Please output exactly the lines of the material from the first through the line containing "Z = Vector((0, 0, 1))", and nothing more.

> **DATA**:

[Start]

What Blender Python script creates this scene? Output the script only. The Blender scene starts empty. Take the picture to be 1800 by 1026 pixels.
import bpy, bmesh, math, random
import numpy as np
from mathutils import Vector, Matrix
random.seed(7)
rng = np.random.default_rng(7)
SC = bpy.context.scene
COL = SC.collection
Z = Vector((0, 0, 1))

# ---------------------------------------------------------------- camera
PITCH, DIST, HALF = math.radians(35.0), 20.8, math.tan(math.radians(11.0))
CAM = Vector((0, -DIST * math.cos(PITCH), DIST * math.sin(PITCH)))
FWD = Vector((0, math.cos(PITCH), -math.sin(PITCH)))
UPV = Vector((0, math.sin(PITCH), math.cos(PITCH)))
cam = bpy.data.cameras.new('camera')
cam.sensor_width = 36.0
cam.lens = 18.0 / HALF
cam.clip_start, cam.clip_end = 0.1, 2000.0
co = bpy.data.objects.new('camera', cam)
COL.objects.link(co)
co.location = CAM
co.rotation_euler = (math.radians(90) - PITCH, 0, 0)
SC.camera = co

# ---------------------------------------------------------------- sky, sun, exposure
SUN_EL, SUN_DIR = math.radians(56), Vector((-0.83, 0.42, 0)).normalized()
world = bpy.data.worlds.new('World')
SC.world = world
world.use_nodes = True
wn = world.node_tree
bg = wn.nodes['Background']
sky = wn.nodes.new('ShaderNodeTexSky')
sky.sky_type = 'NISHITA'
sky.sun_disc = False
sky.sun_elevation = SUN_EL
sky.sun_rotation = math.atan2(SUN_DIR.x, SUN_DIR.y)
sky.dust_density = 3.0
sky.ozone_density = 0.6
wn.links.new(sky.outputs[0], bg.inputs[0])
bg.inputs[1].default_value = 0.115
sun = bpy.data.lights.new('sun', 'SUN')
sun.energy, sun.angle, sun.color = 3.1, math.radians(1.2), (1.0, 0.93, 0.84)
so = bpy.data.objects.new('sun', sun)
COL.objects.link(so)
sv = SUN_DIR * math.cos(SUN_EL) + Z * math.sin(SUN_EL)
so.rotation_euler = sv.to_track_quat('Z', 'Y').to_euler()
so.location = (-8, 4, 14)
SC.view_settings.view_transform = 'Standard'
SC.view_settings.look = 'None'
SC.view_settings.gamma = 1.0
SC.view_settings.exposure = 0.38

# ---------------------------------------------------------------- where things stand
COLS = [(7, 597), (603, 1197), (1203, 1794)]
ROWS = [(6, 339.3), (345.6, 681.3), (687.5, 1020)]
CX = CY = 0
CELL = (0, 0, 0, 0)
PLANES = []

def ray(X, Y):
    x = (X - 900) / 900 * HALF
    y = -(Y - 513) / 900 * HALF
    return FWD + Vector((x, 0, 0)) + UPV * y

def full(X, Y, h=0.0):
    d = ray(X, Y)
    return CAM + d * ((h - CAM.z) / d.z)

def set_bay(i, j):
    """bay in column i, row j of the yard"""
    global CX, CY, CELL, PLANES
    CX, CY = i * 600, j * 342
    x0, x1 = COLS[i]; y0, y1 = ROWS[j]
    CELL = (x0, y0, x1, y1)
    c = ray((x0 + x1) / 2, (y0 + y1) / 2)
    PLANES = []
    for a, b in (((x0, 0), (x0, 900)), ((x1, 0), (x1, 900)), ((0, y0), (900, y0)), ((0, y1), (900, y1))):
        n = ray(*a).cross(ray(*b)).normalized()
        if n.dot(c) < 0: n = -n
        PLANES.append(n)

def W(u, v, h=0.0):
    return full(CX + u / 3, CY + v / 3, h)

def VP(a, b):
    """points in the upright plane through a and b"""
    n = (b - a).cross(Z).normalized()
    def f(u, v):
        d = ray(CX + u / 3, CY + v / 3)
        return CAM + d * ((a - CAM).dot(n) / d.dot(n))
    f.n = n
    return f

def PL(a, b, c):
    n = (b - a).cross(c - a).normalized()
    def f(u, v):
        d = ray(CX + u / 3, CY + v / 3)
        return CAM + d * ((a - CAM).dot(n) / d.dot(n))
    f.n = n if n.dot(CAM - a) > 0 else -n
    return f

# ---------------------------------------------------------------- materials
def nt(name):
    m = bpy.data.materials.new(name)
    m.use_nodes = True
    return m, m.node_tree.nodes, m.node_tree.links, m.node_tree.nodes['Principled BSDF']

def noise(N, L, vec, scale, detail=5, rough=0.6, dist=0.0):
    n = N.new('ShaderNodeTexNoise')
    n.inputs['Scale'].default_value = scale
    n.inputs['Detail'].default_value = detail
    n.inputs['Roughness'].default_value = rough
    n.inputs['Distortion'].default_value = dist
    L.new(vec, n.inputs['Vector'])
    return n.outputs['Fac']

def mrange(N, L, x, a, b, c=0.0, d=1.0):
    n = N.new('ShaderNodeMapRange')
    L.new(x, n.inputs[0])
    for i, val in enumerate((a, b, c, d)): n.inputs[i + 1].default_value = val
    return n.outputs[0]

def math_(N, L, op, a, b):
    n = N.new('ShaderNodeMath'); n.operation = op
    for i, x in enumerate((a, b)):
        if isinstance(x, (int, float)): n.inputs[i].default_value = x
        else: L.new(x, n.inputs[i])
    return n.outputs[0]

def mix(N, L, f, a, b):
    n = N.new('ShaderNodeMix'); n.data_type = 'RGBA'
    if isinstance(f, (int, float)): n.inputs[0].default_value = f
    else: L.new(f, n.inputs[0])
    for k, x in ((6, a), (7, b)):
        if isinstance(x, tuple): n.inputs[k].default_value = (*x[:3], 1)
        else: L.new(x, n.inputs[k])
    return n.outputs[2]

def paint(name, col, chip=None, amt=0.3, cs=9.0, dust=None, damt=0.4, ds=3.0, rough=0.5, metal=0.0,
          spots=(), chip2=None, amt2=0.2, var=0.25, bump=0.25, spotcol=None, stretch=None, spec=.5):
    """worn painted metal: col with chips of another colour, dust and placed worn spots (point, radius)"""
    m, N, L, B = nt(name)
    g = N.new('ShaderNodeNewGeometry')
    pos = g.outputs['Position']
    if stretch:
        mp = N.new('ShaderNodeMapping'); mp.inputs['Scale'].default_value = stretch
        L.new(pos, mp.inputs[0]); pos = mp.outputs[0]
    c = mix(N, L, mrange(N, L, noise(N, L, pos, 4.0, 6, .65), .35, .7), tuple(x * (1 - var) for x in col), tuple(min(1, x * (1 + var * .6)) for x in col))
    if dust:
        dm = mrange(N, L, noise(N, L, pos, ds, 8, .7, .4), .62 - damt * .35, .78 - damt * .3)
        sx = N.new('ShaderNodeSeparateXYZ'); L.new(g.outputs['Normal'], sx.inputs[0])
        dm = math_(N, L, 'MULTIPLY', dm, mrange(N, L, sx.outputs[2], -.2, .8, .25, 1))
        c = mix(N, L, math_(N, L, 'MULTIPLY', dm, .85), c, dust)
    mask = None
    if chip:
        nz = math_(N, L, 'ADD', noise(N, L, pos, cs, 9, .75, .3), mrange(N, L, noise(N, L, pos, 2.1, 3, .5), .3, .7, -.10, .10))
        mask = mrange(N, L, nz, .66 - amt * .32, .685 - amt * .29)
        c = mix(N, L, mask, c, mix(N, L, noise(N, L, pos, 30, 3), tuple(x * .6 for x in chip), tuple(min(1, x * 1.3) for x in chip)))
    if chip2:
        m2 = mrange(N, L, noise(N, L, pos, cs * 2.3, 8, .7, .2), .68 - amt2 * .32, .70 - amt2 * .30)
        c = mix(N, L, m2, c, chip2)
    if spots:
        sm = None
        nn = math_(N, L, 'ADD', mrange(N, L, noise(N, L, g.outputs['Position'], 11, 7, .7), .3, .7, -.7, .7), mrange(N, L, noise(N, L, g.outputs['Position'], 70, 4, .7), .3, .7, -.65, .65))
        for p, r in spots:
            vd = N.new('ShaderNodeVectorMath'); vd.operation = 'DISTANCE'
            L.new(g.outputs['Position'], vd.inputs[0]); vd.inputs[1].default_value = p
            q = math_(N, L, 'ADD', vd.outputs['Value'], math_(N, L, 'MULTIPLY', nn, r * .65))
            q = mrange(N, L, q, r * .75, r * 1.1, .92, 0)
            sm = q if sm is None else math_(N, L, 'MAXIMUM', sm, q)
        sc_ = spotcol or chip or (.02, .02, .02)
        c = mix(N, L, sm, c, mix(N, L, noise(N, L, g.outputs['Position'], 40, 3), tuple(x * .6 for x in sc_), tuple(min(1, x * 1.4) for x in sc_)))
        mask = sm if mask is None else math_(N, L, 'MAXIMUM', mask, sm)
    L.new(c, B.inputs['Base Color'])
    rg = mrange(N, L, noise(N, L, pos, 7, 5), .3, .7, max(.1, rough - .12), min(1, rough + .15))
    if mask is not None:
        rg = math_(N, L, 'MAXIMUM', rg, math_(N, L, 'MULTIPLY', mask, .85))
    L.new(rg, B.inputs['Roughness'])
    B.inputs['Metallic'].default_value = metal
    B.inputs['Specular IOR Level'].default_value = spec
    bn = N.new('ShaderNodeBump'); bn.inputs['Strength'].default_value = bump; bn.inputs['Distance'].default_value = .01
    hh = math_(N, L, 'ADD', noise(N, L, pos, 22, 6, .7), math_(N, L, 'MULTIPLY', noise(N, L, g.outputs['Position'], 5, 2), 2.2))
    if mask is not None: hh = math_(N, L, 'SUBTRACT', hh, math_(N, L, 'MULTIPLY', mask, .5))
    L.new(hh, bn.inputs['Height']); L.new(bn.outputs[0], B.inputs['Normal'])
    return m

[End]

> **THE REPLY**:
What Blender Python script creates this scene? Output the script only. The Blender scene starts empty. Take the picture to be 1800 by 1026 pixels.
import bpy, bmesh, math, random
import numpy as np
from mathutils import Vector, Matrix
random.seed(7)
rng = np.random.default_rng(7)
SC = bpy.context.scene
COL = SC.collection
Z = Vector((0, 0, 1))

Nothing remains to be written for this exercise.